What you should do: Restate the data exactly as given and keep the pictures out.
--------
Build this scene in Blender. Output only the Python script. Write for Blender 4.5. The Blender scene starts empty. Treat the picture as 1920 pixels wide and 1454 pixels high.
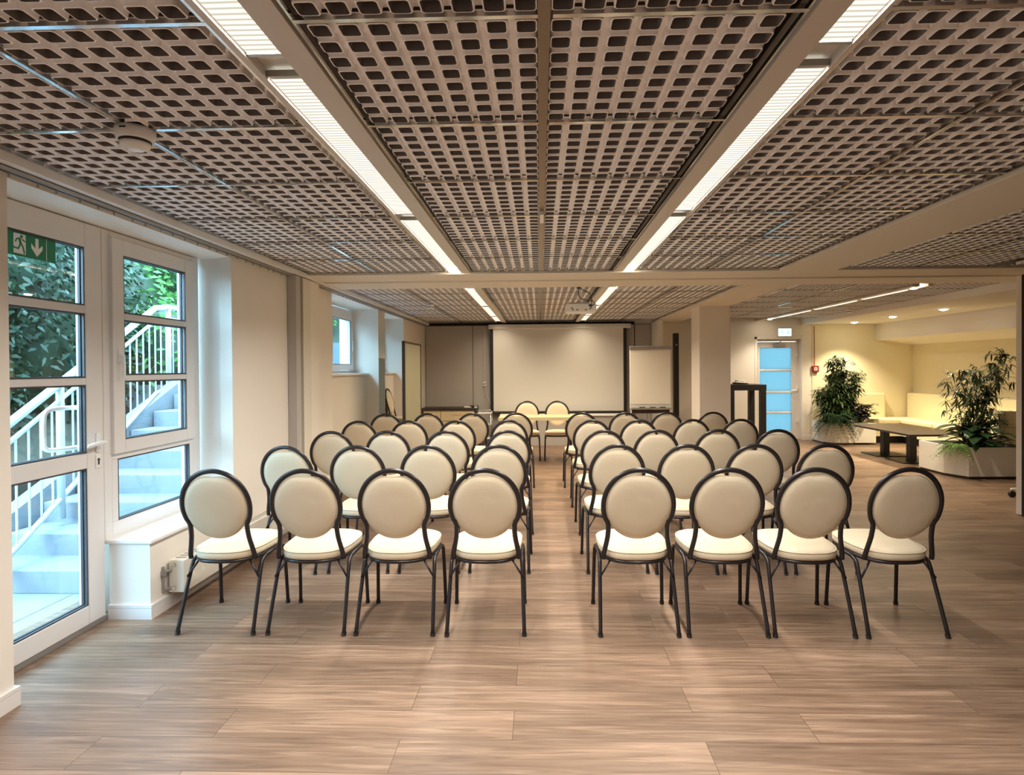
import bpy, bmesh, math, random
from mathutils import Vector, Matrix
random.seed(7)
S = bpy.context.scene
COL = S.collection
PI = math.pi
# ------------------------------------------------------------------ camera
F = 1077.0
W_, H_ = 1920.0, 1454.0
yaw, pitch, roll = 0.0258, 0.0084, 0.0070
cd = bpy.data.cameras.new('camera'); cam = bpy.data.objects.new('camera', cd); COL.objects.link(cam)
cd.sensor_fit = 'HORIZONTAL'; cd.sensor_width = 36; cd.lens = 36*F/W_
cam.location = (0, 0, 1.49)
Rm = Matrix.Rotation(yaw, 4, 'Z') @ Matrix.Rotation(PI/2-pitch, 4, 'X') @ Matrix.Rotation(-roll, 4, 'Z')
cam.rotation_euler = Rm.to_euler()
v = Rm.inverted() @ Vector((0, 1, 0))
cd.shift_x = (W_/2 + F*v.x/-v.z - 1012)/W_
cd.shift_y = (691 - (H_/2 - F*v.y/-v.z))/W_
cd.clip_start = 0.05
S.camera = cam
# ------------------------------------------------------------------ world, exposure
S.view_settings.view_transform = 'Standard'; S.view_settings.look = 'None'
S.view_settings.gamma = 1; S.view_settings.exposure = 1.5
S.view_settings.use_curve_mapping = False
wd = bpy.data.worlds.new('world'); S.world = wd; wd.use_nodes = True
bg = wd.node_tree.nodes['Background']; bg.inputs[0].default_value = (0.40, 0.73, 1.0, 1); bg.inputs[1].default_value = 7.0
S.cycles.use_denoising = True
S.cycles.max_bounces = 8; S.cycles.diffuse_bounces = 5; S.cycles.transparent_max_bounces = 12
S.cycles.caustics_reflective = False; S.cycles.caustics_refractive = False
S.cycles.sample_clamp_indirect = 6
STRIP_E = .42       # look of the ribbed diffusers seen flat
STRIP_W = 12.5      # watts thrown downwards by each strip segment
SPREAD = 2.5
SPOT_W = 18.0       # recessed spots
WARM = (1.0, 0.86, 0.66)

# ------------------------------------------------------------------ materials
M = {}
def mat(name, col, rough=.6, metal=0.0, nscale=0, namt=0.0, bump=0.0, emis=None, estr=0, spec=.5, bscale=None, detail=4):
    m = bpy.data.materials.new(name); m.use_nodes = True; nt = m.node_tree; b = nt.nodes['Principled BSDF']
    b.inputs['Base Color'].default_value = (*col, 1); b.inputs['Roughness'].default_value = rough
    b.inputs['Metallic'].default_value = metal; b.inputs['Specular IOR Level'].default_value = spec
    if emis: b.inputs['Emission Color'].default_value = (*emis, 1); b.inputs['Emission Strength'].default_value = estr
    if nscale:
        tc = nt.nodes.new('ShaderNodeTexCoord'); n = nt.nodes.new('ShaderNodeTexNoise')
        n.inputs['Scale'].default_value = nscale; n.inputs['Detail'].default_value = detail
        nt.links.new(tc.outputs['Object'], n.inputs['Vector'])
        mx = nt.nodes.new('ShaderNodeMix'); mx.data_type = 'RGBA'
        mx.inputs['A'].default_value = (*[c*(1-namt) for c in col], 1); mx.inputs['B'].default_value = (*[min(1, c*(1+namt)) for c in col], 1)
        nt.links.new(n.outputs['Fac'], mx.inputs['Factor']); nt.links.new(mx.outputs['Result'], b.inputs['Base Color'])
        if bump:
            bp = nt.nodes.new('ShaderNodeBump'); bp.inputs['Strength'].default_value = bump; bp.inputs['Distance'].default_value = .01
            src = n
            if bscale:
                src = nt.nodes.new('ShaderNodeTexNoise'); src.inputs['Scale'].default_value = bscale
                nt.links.new(tc.outputs['Object'], src.inputs['Vector'])
            nt.links.new(src.outputs['Fac'], bp.inputs['Height']); nt.links.new(bp.outputs['Normal'], b.inputs['Normal'])
    M[name] = m; return m
mat('wall', (.79, .735, .67), .85, nscale=60, namt=.02, bump=.05)
mat('wall_grey', (.47, .435, .41), .8, nscale=40, namt=.05, bump=.05)
mat('alcove', (.80, .72, .52), .85, nscale=60, namt=.02, bump=.05)
mat('white', (.80, .79, .78), .4)
mat('frame_white', (.74, .71, .70), .35, nscale=3, namt=.015)
mat('gasket', (.05, .05, .06), .5)
mat('panel', (.93, .91, .92), .55, nscale=30, namt=.02)
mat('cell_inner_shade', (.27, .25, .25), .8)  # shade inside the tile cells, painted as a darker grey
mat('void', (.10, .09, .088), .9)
mat('chrome', (.62, .60, .58), .12, 1.0)
mat('bronze', (.22, .17, .13), .3, .6)
mat('beam', (.72, .66, .58), .7, nscale=50, namt=.02)
mat('strip_frame', (.60, .54, .48), .45)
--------
Right answer:
Build this scene in Blender. Output only the Python script. Write for Blender 4.5. The Blender scene starts empty. Treat the picture as 1920 pixels wide and 1454 pixels high.
import bpy, bmesh, math, random
from mathutils import Vector, Matrix
random.seed(7)
S = bpy.context.scene
COL = S.collection
PI = math.pi
# ------------------------------------------------------------------ camera
F = 1077.0
W_, H_ = 1920.0, 1454.0
yaw, pitch, roll = 0.0258, 0.0084, 0.0070
cd = bpy.data.cameras.new('camera'); cam = bpy.data.objects.new('camera', cd); COL.objects.link(cam)
cd.sensor_fit = 'HORIZONTAL'; cd.sensor_width = 36; cd.lens = 36*F/W_
cam.location = (0, 0, 1.49)
Rm = Matrix.Rotation(yaw, 4, 'Z') @ Matrix.Rotation(PI/2-pitch, 4, 'X') @ Matrix.Rotation(-roll, 4, 'Z')
cam.rotation_euler = Rm.to_euler()
v = Rm.inverted() @ Vector((0, 1, 0))
cd.shift_x = (W_/2 + F*v.x/-v.z - 1012)/W_
cd.shift_y = (691 - (H_/2 - F*v.y/-v.z))/W_
cd.clip_start = 0.05
S.camera = cam
# ------------------------------------------------------------------ world, exposure
S.view_settings.view_transform = 'Standard'; S.view_settings.look = 'None'
S.view_settings.gamma = 1; S.view_settings.exposure = 1.5
S.view_settings.use_curve_mapping = False
wd = bpy.data.worlds.new('world'); S.world = wd; wd.use_nodes = True
bg = wd.node_tree.nodes['Background']; bg.inputs[0].default_value = (0.40, 0.73, 1.0, 1); bg.inputs[1].default_value = 7.0
S.cycles.use_denoising = True
S.cycles.max_bounces = 8; S.cycles.diffuse_bounces = 5; S.cycles.transparent_max_bounces = 12
S.cycles.caustics_reflective = False; S.cycles.caustics_refractive = False
S.cycles.sample_clamp_indirect = 6
STRIP_E = .42       # look of the ribbed diffusers seen flat
STRIP_W = 12.5      # watts thrown downwards by each strip segment
SPREAD = 2.5
SPOT_W = 18.0       # recessed spots
WARM = (1.0, 0.86, 0.66)

# ------------------------------------------------------------------ materials
M = {}
def mat(name, col, rough=.6, metal=0.0, nscale=0, namt=0.0, bump=0.0, emis=None, estr=0, spec=.5, bscale=None, detail=4):
    m = bpy.data.materials.new(name); m.use_nodes = True; nt = m.node_tree; b = nt.nodes['Principled BSDF']
    b.inputs['Base Color'].default_value = (*col, 1); b.inputs['Roughness'].default_value = rough
    b.inputs['Metallic'].default_value = metal; b.inputs['Specular IOR Level'].default_value = spec
    if emis: b.inputs['Emission Color'].default_value = (*emis, 1); b.inputs['Emission Strength'].default_value = estr
    if nscale:
        tc = nt.nodes.new('ShaderNodeTexCoord'); n = nt.nodes.new('ShaderNodeTexNoise')
        n.inputs['Scale'].default_value = nscale; n.inputs['Detail'].default_value = detail
        nt.links.new(tc.outputs['Object'], n.inputs['Vector'])
        mx = nt.nodes.new('ShaderNodeMix'); mx.data_type = 'RGBA'
        mx.inputs['A'].default_value = (*[c*(1-namt) for c in col], 1); mx.inputs['B'].default_value = (*[min(1, c*(1+namt)) for c in col], 1)
        nt.links.new(n.outputs['Fac'], mx.inputs['Factor']); nt.links.new(mx.outputs['Result'], b.inputs['Base Color'])
        if bump:
            bp = nt.nodes.new('ShaderNodeBump'); bp.inputs['Strength'].default_value = bump; bp.inputs['Distance'].default_value = .01
            src = n
            if bscale:
                src = nt.nodes.new('ShaderNodeTexNoise'); src.inputs['Scale'].default_value = bscale
                nt.links.new(tc.outputs['Object'], src.inputs['Vector'])
            nt.links.new(src.outputs['Fac'], bp.inputs['Height']); nt.links.new(bp.outputs['Normal'], b.inputs['Normal'])
    M[name] = m; return m
mat('wall', (.79, .735, .67), .85, nscale=60, namt=.02, bump=.05)
mat('wall_grey', (.47, .435, .41), .8, nscale=40, namt=.05, bump=.05)
mat('alcove', (.80, .72, .52), .85, nscale=60, namt=.02, bump=.05)
mat('white', (.80, .79, .78), .4)
mat('frame_white', (.74, .71, .70), .35, nscale=3, namt=.015)
mat('gasket', (.05, .05, .06), .5)
mat('panel', (.93, .91, .92), .55, nscale=30, namt=.02)
mat('cell_inner_shade', (.27, .25, .25), .8)  # shade inside the tile cells, painted as a darker grey
mat('void', (.10, .09, .088), .9)
mat('chrome', (.62, .60, .58), .12, 1.0)
mat('bronze', (.22, .17, .13), .3, .6)
mat('beam', (.72, .66, .58), .7, nscale=50, namt=.02)
mat('strip_frame', (.60, .54, .48), .45)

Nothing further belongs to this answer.